20 and 30 Somethings “Lean Left”. What Does That Mean for the Church?

Interesting article in the Sunday Times a week or so back…:

In this economic downfall, the older conservative crowd seem to think that they are getting the brunt of the tough times. In essence, the young have it far worse, which one would think would lead to a backlash against government, in general…but it turns out…

Meanwhile, education spending — the area that the young say should be cut the least, polls show — is taking deep cuts. The young also want the government to take action to slow global warming; Congress shows no signs of doing so. Even on same-sex marriage, where public opinion is moving toward youthful opinion, all 31 states that have held referendums on the matter have voted against same-sex marriage.

Over the long term, obviously, the young have a distinct advantage: they’re not going away. So one of the central questions for the future of American politics is whether today’s 20- and 30-year-olds will hold on to many of the opinions they have today, a pattern that would be less surprising than glib clichés about aging and conservatism suggest. Until recently, as the presidential results from the 1970s through the 1990s make clear, Americans did not grow much more conservative as they aged.

And while today’s young are not down-the-line liberal — they favor private accounts for Social Security and have reservations about government actions to protect online privacy — they certainly lean left.

No one knows exactly why, but there are some suspects. Having grown up surrounded by diversity, they are socially liberal, almost unconsciously so. Many of them also came of age in the (ultimately unpopular) George W. Bush presidency, or the (ultimately popular) Bill Clinton presidency, and pollsters at the Pew Research Center argue that the president during a generation’s formative years casts a long shadow, for better or worse. Hammered by the economic downturn, young voters say they want government to play a significant role in the economy.

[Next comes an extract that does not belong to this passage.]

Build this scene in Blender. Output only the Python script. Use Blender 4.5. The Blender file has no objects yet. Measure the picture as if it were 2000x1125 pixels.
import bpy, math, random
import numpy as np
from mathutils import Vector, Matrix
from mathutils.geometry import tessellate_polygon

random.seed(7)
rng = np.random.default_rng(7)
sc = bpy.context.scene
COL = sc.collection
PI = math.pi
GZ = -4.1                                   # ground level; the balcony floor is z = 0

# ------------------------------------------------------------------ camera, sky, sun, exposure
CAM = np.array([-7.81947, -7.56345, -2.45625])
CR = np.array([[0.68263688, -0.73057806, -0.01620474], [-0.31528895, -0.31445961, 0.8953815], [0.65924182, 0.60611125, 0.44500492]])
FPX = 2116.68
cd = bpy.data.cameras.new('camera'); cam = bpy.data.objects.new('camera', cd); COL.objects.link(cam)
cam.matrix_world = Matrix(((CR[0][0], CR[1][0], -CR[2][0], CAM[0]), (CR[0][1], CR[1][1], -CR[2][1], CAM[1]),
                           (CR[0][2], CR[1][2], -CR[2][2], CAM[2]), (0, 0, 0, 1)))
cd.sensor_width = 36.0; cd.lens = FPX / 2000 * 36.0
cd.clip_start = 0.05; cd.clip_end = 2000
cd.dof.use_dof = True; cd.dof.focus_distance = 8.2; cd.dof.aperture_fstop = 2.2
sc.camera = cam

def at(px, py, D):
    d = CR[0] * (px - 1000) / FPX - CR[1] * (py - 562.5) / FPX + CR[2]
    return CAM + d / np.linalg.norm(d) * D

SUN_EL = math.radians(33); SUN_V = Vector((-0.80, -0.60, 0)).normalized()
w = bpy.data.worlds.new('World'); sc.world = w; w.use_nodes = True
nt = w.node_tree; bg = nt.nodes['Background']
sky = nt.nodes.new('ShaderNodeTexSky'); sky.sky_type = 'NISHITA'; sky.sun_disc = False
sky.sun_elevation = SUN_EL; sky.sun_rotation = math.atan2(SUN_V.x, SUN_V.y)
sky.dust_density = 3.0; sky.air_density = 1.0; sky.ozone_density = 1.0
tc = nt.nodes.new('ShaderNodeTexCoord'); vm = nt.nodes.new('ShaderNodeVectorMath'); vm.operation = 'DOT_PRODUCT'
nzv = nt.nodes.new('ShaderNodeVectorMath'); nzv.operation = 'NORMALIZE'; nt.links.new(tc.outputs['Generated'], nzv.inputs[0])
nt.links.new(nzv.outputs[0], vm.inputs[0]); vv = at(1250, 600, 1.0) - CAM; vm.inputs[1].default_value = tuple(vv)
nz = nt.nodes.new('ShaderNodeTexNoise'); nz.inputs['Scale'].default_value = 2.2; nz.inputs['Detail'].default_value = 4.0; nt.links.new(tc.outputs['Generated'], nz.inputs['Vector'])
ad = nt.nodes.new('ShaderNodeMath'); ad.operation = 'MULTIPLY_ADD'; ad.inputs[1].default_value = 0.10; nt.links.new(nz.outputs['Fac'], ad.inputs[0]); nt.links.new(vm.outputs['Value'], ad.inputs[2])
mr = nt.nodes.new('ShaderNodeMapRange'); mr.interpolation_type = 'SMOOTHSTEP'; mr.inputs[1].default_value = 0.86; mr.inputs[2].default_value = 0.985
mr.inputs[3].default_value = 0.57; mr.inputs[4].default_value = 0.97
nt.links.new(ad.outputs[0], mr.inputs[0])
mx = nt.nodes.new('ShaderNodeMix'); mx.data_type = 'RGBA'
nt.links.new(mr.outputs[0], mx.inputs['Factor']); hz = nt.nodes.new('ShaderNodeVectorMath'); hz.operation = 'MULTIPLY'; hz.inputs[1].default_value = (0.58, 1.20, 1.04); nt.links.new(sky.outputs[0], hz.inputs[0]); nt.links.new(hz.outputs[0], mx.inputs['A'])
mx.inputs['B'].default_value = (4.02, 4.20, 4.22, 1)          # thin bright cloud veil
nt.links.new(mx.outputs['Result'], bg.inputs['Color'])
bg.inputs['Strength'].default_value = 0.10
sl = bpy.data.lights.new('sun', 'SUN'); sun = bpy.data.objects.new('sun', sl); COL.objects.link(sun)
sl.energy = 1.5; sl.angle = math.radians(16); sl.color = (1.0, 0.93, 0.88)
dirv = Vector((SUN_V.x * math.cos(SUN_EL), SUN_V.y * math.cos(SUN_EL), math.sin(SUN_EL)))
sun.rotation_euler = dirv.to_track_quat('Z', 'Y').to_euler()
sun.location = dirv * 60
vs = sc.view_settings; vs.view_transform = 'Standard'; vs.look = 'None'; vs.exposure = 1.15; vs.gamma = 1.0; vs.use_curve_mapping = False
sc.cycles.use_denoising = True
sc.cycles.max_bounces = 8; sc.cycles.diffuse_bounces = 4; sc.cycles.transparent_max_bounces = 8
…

I would summarize from a Catholic perspective and say in my experience, today’s young people simply put want something to believe in. Something solid that they can depend upon. From the church’s standpoint, it doesn’t look like the church is one of those things right now. Why? Clearly it’s the church’s hypocrisy. For many it’s starting from the disappointment of the sex scandal which also may confirm for some a belief that the church is nothing more than a money grab, or a means of control. Even religious people that young folks know, often fail to live up to expectations. Some may also feel bored and disappointed by their experience of flat liturgy, others by a lack of reverence and piety amongst Catholics in parishes. There’s no real hard and fast rules here–everyone is different. Some lash out at vibrant hand clapping music at mass and others love it. Some long for contemplation and others want an active socially conscious faith.

Some are saying that those who identify as Catholics and participate who are young tend to lean “right” at least in terms of their Catholicism, if not completely politically as well. Indeed those may be the young adults you see in your pews, those who are “usual suspects” but they rank amongst a small number of 20 and 30 somethings overall and probably don’t factor much even in the occasional church goer. These who describe themselves as “Orthodox” (or some even more extremely call themselves “fundamentalist” Catholics), have found the church to be a “sturdy something” that they can latch themselves onto, but others haven’t found the same thing. In fact, the very principles that some find to be solid and true, others look at with a more critical eye and find alienating.

Any marketing genius knows that the “low hanging fruit” need not be catered to as much as the fruit that one might need a small ladder to reach. Most young people aren’t angry with the church, they just don’t find it worth the bother. In other words, they have better things to do.

But here’s the thing, often we leave them to their own devices–and that’s a recipe for disaster. Do we set up formal time for them to get together and pray as a community? Often we don’t (I know I don’t. And I also know that if left to MY own devices, I’ll blow things off rather easily). This is true amongst those who lean left or right. They have often led very pre-programmed lives, even on retreat when I give people free time in the afternoon, they often want something programmed. So I charge two team members with organizing some fun activity, usually something outdoors and another something indoors.

The truth is that people want to belong, but they often don’t know how. And that’s not liberal or conservative, that’s just a longing for comment and more importantly, mentorship. So few are coming to sit in a chapel unless there’s formal time set aside to do so. We wouldn’t think of not having a formal mass time and just telling people to show up when they feel like it. But we often do this with things like confession (just make an appointment), spiritual direction (oh they’ll come if they need it), retreats (the same folks come at the same time of year), prayer services (well, they’ll just come in when they need to pray). Well, some do, but others need to be prodded and moreover, reminded. Doing things a bit more formally helps remind them of the need to set some time aside or to fulfill their obligations as Catholics.

So I do think it’s accurate to say that young people as a whole lean left–in terms of religion, they might not even know what it means to lean left or right.

What they hope for is to find someone to LEAN ON instead.